Other cases are more familiar. Bornstein acted for SBS sports journalist Scott Macintyre who was sacked in the wake of tweets critical of ANZAC day that sparked a social media pile-on. The ante was upped by the Murdoch media which drew in then communications minister Malcolm Turnbull to pressure SBS to sack McIntyre. A few years later Bornstein appeared to switch gears, disarming parts of the left when he criticised the sacking of evangelical Rugby star Israel Folau, dismissed by Rugby Australia for posting homophobic comments that created a media furore. For Bornstein, the common denominator in these cases is that ‘determining complex moral and philosophical issues, including the bounds of acceptable speech, should not be the remit of corporations, but rather the role of democratically elected politicians’ (66).

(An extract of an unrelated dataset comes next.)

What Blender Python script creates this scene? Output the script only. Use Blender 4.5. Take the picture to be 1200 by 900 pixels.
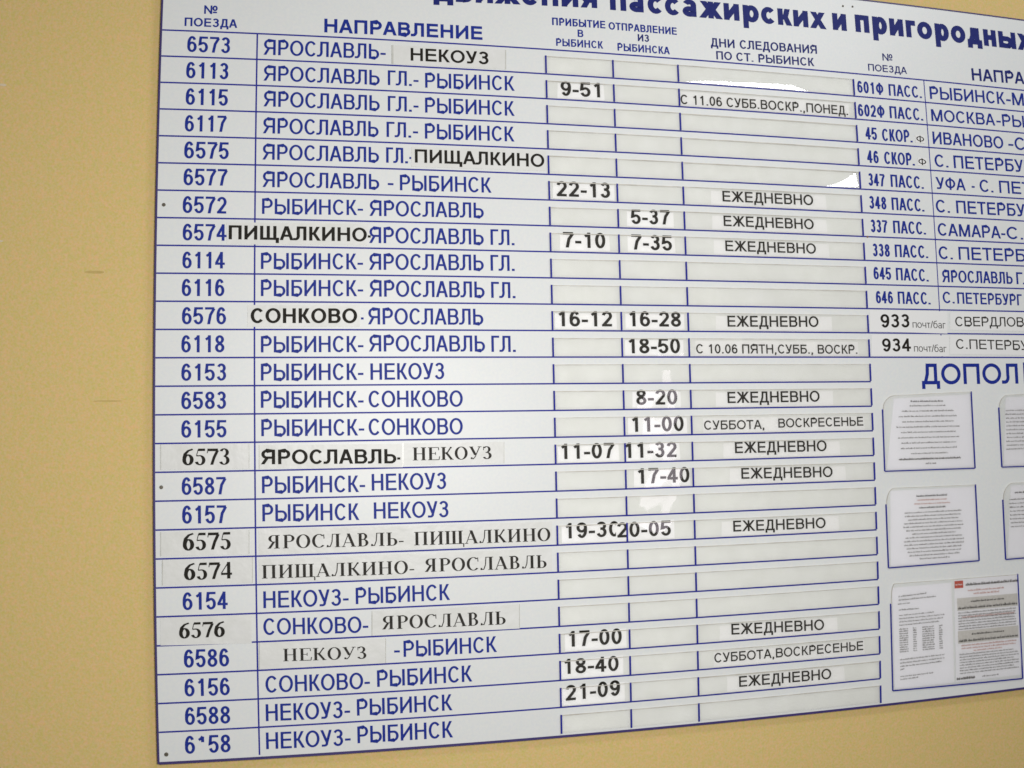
import bpy, bmesh, math, random
from mathutils import Vector, Matrix
random.seed(7)
for _o in list(bpy.data.objects): bpy.data.objects.remove(_o)
scene = bpy.context.scene
col = scene.collection
Z0 = 2.2            # height of the first ruled line above the floor, metres
RAD = math.radians

# ---------------------------------------------------------------- camera
cam_data = bpy.data.cameras.new('camera')
cam = bpy.data.objects.new('camera', cam_data); col.objects.link(cam)
cam_data.sensor_width = 36; cam_data.lens = 34.5
cam_data.clip_start = .05; cam_data.clip_end = 60
right_v = Vector((.979496, -.200415, -.020544)); fwd = Vector((.201367, .977103, .068712)); up_v = Vector((.006302, -.07144, .997425))
CAM = Vector((.26933, -1.77600, Z0 - .77493))
cam.matrix_world = Matrix(((right_v.x, up_v.x, -fwd.x, CAM.x), (right_v.y, up_v.y, -fwd.y, CAM.y), (right_v.z, up_v.z, -fwd.z, CAM.z), (0, 0, 0, 1)))
cam_data.dof.use_dof = True; cam_data.dof.focus_distance = 1.84; cam_data.dof.aperture_fstop = 5.6
scene.camera = cam

# ---------------------------------------------------------------- world, lamps, exposure
world = bpy.data.worlds.new('World'); scene.world = world; world.use_nodes = True
bg = world.node_tree.nodes['Background']
bg.inputs['Color'].default_value = (1.0, .985, .955, 1); bg.inputs['Strength'].default_value = .10

def area(name, loc, target, sx, sy, power, colour):
    l = bpy.data.lights.new(name, 'AREA'); l.shape = 'RECTANGLE'; l.size = sx; l.size_y = sy; l.energy = power; l.color = colour
    o = bpy.data.objects.new(name, l); col.objects.link(o); o.location = loc
    o.rotation_euler = (Vector(target) - Vector(loc)).to_track_quat('-Z', 'Y').to_euler()
    return o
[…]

Bornstein persuasively argues that this is the issue that too often goes missing or is ignored in debates about freedom of speech and cancel culture. Free speech is being destroyed less by right-wing reactionaries or censorious progressives (he is critical of both), than by the draconian restrictions placed on the activities and speech of workers by their employers. These are concretised in employment contracts that are so artfully imprecise and vague that employees cannot possibly know the bounds of the regulations they’ve signed up to – until they’re accused of breaching them.

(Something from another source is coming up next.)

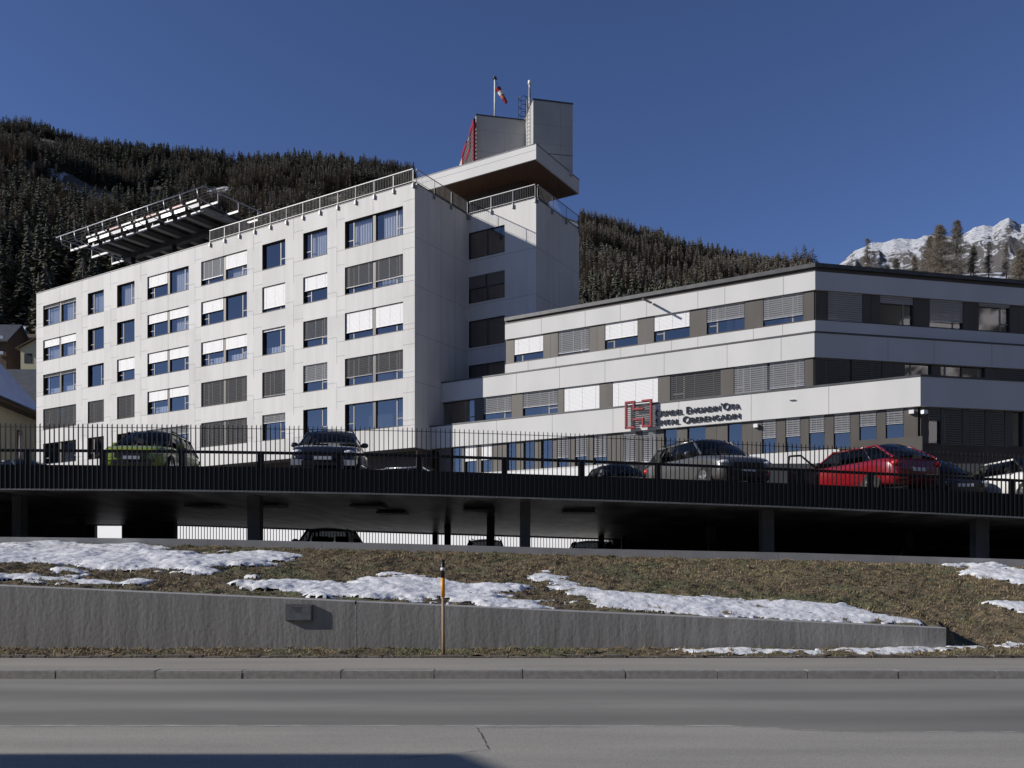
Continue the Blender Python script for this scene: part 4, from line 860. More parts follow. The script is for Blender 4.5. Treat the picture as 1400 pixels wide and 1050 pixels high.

This analysis of how corporate forces muzzle free speech and undermine democracy is one facet of a larger critique of the extraordinary, unchecked power exercised by corporations. I say extraordinary, but, as Bornstein points out, we’ve been here before. In the late nineteenth century booming corporations in Britain and the US wielded similar power, fiercely resisting taxation and government regulation and running roughshod over workers – providing pitiful wages and conditions and sacking workers if they were injured or protested. The author reprises the story of how this changed: of how employees fought back in the 20th century, achieving greater bargaining power and ‘a measure of industrial democracy’ by forging unions and obtaining political power and legislative reform (39) (this version of the story does not dwell on the fact that for much of the 20th century the employees who benefited from the labour movement were predominantly white men).

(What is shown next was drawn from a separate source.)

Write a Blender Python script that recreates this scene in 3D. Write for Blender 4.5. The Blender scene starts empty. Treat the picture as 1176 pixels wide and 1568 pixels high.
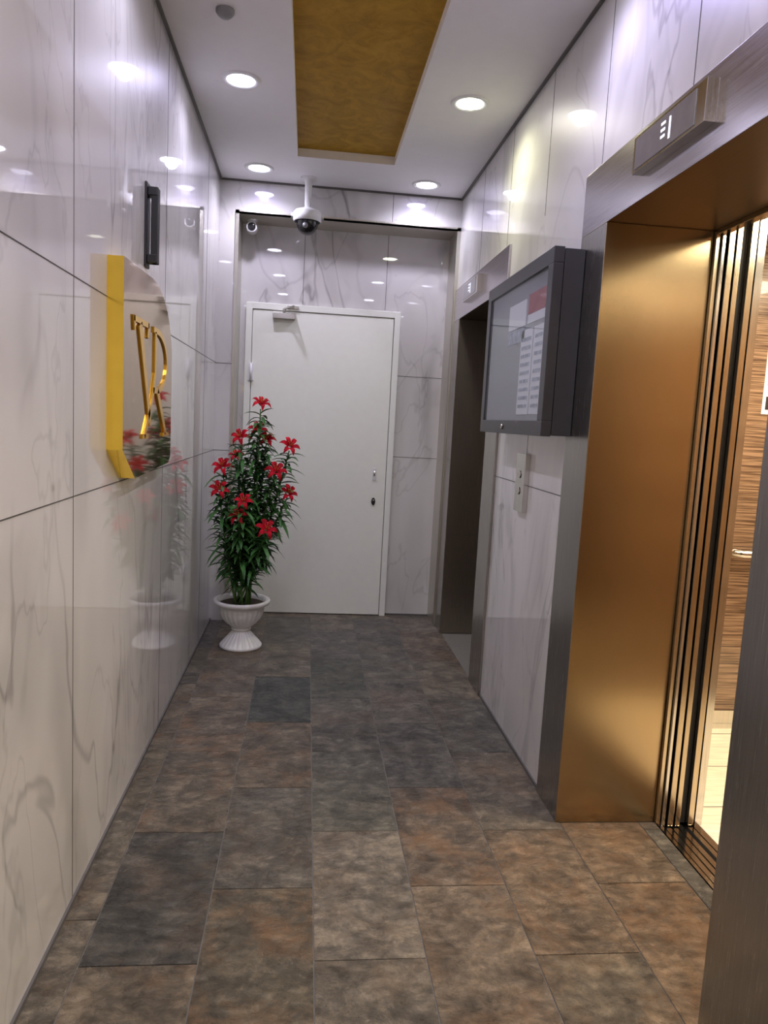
import bpy, math, random
from mathutils import Vector, Matrix
random.seed(7)
sc=bpy.context.scene
col=bpy.context.collection
sc.view_settings.view_transform='Standard'

# ------------------------------------------------------------ dimensions
A=-0.599; B=0.938; H=2.827; D1=4.89; D2=5.134; YB=-2.6
Z1=1.694; Z2=1.136

# ------------------------------------------------------------ materials
def newmat(name):
    m=bpy.data.materials.new(name); m.use_nodes=True
    nt=m.node_tree; b=nt.nodes['Principled BSDF']
    return m,nt,b
def N(nt,t,**k):
    n=nt.nodes.new(t)
    for a,v in k.items():
        if a.startswith('i_'): n.inputs[a[2:].replace('_',' ')].default_value=v
        else: setattr(n,a,v)
    return n
def simple(name,c,rough=.5,metal=0,spec=.5,coat=0,var=.06,scale=20,bump=0,stretch=None,emis=None,estr=0):
    m,nt,b=newmat(name)
    tc=N(nt,'ShaderNodeTexCoord'); mp=N(nt,'ShaderNodeMapping')
    if stretch: mp.inputs['Scale'].default_value=stretch
    nz=N(nt,'ShaderNodeTexNoise',i_Scale=scale,i_Detail=4.0)
    nt.links.new(tc.outputs['Object'],mp.inputs[0]); nt.links.new(mp.outputs[0],nz.inputs['Vector'])
    r=N(nt,'ShaderNodeValToRGB')
    lo=[max(0,x*(1-var)) for x in c]; hi=[min(1,x*(1+var)) for x in c]
    r.color_ramp.elements[0].position=.35; r.color_ramp.elements[1].position=.65
    r.color_ramp.elements[0].color=(*lo,1); r.color_ramp.elements[1].color=(*hi,1)
    nt.links.new(nz.outputs[0],r.inputs[0]); nt.links.new(r.outputs[0],b.inputs['Base Color'])
    b.inputs['Roughness'].default_value=rough; b.inputs['Metallic'].default_value=metal
    b.inputs['Specular IOR Level'].default_value=spec; b.inputs['Coat Weight'].default_value=coat
    if bump:
        bp=N(nt,'ShaderNodeBump',i_Strength=bump,i_Distance=.01)
        nt.links.new(nz.outputs[0],bp.inputs['Height']); nt.links.new(bp.outputs[0],b.inputs['Normal'])
    if emis:
        b.inputs['Emission Color'].default_value=(*emis,1); b.inputs['Emission Strength'].default_value=estr
    return m

def marble():
    m,nt,b=newmat('marble_panels'); L=nt.links.new
    tc=N(nt,'ShaderNodeTexCoord')
    mp=N(nt,'ShaderNodeMapping'); mp.inputs['Rotation'].default_value=(math.radians(-40),math.radians(34),0)
    mp.inputs['Scale'].default_value=(1.4,1.6,.62)
    L(tc.outputs['Object'],mp.inputs[0])
    def vein(scale,det,dist,width,off):
        n=N(nt,'ShaderNodeTexNoise',i_Scale=scale,i_Detail=det,i_Roughness=.5,i_Distortion=dist)
        ad=N(nt,'ShaderNodeVectorMath',operation='ADD'); ad.inputs[1].default_value=off
        L(mp.outputs[0],ad.inputs[0]); L(ad.outputs[0],n.inputs['Vector'])
        s=N(nt,'ShaderNodeMath',operation='SUBTRACT'); s.inputs[1].default_value=.5; L(n.outputs[0],s.inputs[0])
        a=N(nt,'ShaderNodeMath',operation='ABSOLUTE'); L(s.outputs[0],a.inputs[0])
        r=N(nt,'ShaderNodeMapRange',interpolation_type='SMOOTHSTEP'); r.inputs['From Min'].default_value=0; r.inputs['From Max'].default_value=width
        r.inputs['To Min'].default_value=1; r.inputs['To Max'].default_value=0; L(a.outputs[0],r.inputs[0]); return r.outputs[0]
    v1=vein(.9,4,.9,.014,(3,1,7)); v2=vein(.85,3,.8,.09,(3,1,7)); v3=vein(1.3,4,.9,.010,(9,4,2)); v4=vein(1.1,3,.8,.035,(14,2,5))
    mk=N(nt,'ShaderNodeTexNoise',i_Scale=1.3,i_Detail=2.0); L(tc.outputs['Object'],mk.inputs['Vector'])
    mr=N(nt,'ShaderNodeMapRange'); mr.inputs['From Min'].default_value=.40; mr.inputs['From Max'].default_value=.60; L(mk.outputs[0],mr.inputs[0])
    def mul(a,k):
        x=N(nt,'ShaderNodeMath',operation='MULTIPLY'); L(a,x.inputs[0])
        if isinstance(k,(int,float)): x.inputs[1].default_value=k
        else: L(k,x.inputs[1])
        return x.outputs[0]
    def add(a,c):
        x=N(nt,'ShaderNodeMath',operation='ADD',use_clamp=True); L(a,x.inputs[0]); L(c,x.inputs[1]); return x.outputs[0]
    tot=add(add(add(mul(mul(v1,.40),mr.outputs[0]),mul(mul(v2,.26),mr.outputs[0])),mul(v3,.19)),mul(mul(v4,.14),mr.outputs[0]))
    mx=N(nt,'ShaderNodeMix',data_type='RGBA'); L(tot,mx.inputs[0])
    cl=N(nt,'ShaderNodeTexNoise',i_Scale=1.1,i_Detail=3.0); L(mp.outputs[0],cl.inputs['Vector'])
    r=N(nt,'ShaderNodeValToRGB'); r.color_ramp.elements[0].position=.3; r.color_ramp.elements[1].position=.7
    r.color_ramp.elements[0].color=(.61,.595,.555,1); r.color_ramp.elements[1].color=(.75,.74,.705,1)
    L(cl.outputs[0],r.inputs[0]); L(r.outputs[0],mx.inputs[6]); mx.inputs[7].default_value=(.19,.175,.155,1)
    L(mx.outputs[2],b.inputs['Base Color'])
    b.inputs['Roughness'].default_value=.40; b.inputs['IOR'].default_value=1.6; b.inputs['Specular Tint'].default_value=(.36,.24,1,1)  # violet specular tint paints the lamps' haze into the marble
    b.inputs['Coat Weight'].default_value=1; b.inputs['Coat Roughness'].default_value=.02; b.inputs['Coat IOR'].default_value=1.6
    return m
def slate():
    m,nt,b=newmat('slate_tiles'); L=nt.links.new
    tc=N(nt,'ShaderNodeTexCoord'); at=N(nt,'ShaderNodeAttribute',attribute_name='tint')
    sc_=N(nt,'ShaderNodeVectorMath',operation='SCALE'); sc_.inputs['Scale'].default_value=90; L(at.outputs['Color'],sc_.inputs[0])
    co=N(nt,'ShaderNodeVectorMath',operation='ADD'); L(tc.outputs['Object'],co.inputs[0]); L(sc_.outputs[0],co.inputs[1]); V=co.outputs[0]
    n1=N(nt,'ShaderNodeTexNoise',i_Scale=9.0,i_Detail=14.0,i_Roughness=.82,i_Distortion=.3); L(V,n1.inputs['Vector'])
    r=N(nt,'ShaderNodeValToRGB'); e=r.color_ramp.elements
    e[0].position=.38; e[0].color=(.42,.42,.42,1); e[1].position=.64; e[1].color=(2.1,1.98,1.78,1)
    x=e.new(.5); x.color=(.97,.95,.92,1)
    L(n1.outputs[0],r.inputs[0])
    mx=N(nt,'ShaderNodeMix',data_type='RGBA',blend_type='MULTIPLY'); mx.inputs[0].default_value=1
    L(at.outputs['Color'],mx.inputs[6]); L(r.outputs[0],mx.inputs[7])
    n3=N(nt,'ShaderNodeTexNoise',i_Scale=3.6,i_Detail=10.0,i_Roughness=.78,i_Distortion=.2); L(V,n3.inputs['Vector'])
    mr=N(nt,'ShaderNodeMapRange'); mr.inputs['From Min'].default_value=.49; mr.inputs['From Max'].default_value=.67; mr.inputs['To Max'].default_value=.75; L(n3.outputs[0],mr.inputs[0])
    ml=N(nt,'ShaderNodeMath',operation='MULTIPLY'); L(mr.outputs[0],ml.inputs[0]); L(at.outputs['Alpha'],ml.inputs[1])
    m2=N(nt,'ShaderNodeMix',data_type='RGBA'); L(ml.outputs[0],m2.inputs[0]); L(mx.outputs[2],m2.inputs[6]); m2.inputs[7].default_value=(.28,.155,.075,1)
    L(m2.outputs[2],b.inputs['Base Color'])
    mp=N(nt,'ShaderNodeMapping'); mp.inputs['Scale'].default_value=(.85,1.3,1); mp.inputs['Rotation'].default_value=(0,0,.5); L(V,mp.inputs[0])
    n2=N(nt,'ShaderNodeTexNoise',i_Scale=24.0,i_Detail=10.0,i_Roughness=.66,i_Distortion=.6); L(mp.outputs[0],n2.inputs['Vector'])
    bp=N(nt,'ShaderNodeBump',i_Strength=1.0,i_Distance=.034); L(n2.outputs[0],bp.inputs['Height']); L(bp.outputs[0],b.inputs['Normal'])
    rr=N(nt,'ShaderNodeMapRange'); rr.inputs['To Min'].default_value=.18; rr.inputs['To Max'].default_value=.44; L(n2.outputs[0],rr.inputs[0]); L(rr.outputs[0],b.inputs['Roughness'])
    return m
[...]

But it didn’t last. From the 1980s, neoliberal policies and a raft of anti-union legislation decimated the movement – notably in Australia (about 50% of the Australian workforce were union members in the early 1980s whereas today it’s about 12.5%). Given this historical context, Bornstein sees a revival of unionisation as the way to rein in corporate power and restore employees’ rights to free speech. Ultimately the book’s central tenet – that ‘The battle for democracy at work is intimately connected with the broader democratic struggle’ (265) – is compelling. Working for the Brand offers an illuminating analysis of labour relations and cultural developments that manages to re-focus debates about free speech and democracy: it cuts through much of the sound and fury of the culture wars and has the potential to transform the terms of discussion.
Caitlin Mahar
Swinburne University of Technology
[1] Jon Ronson, So You’ve Been Publicly Shamed, Picador, 2016, 68.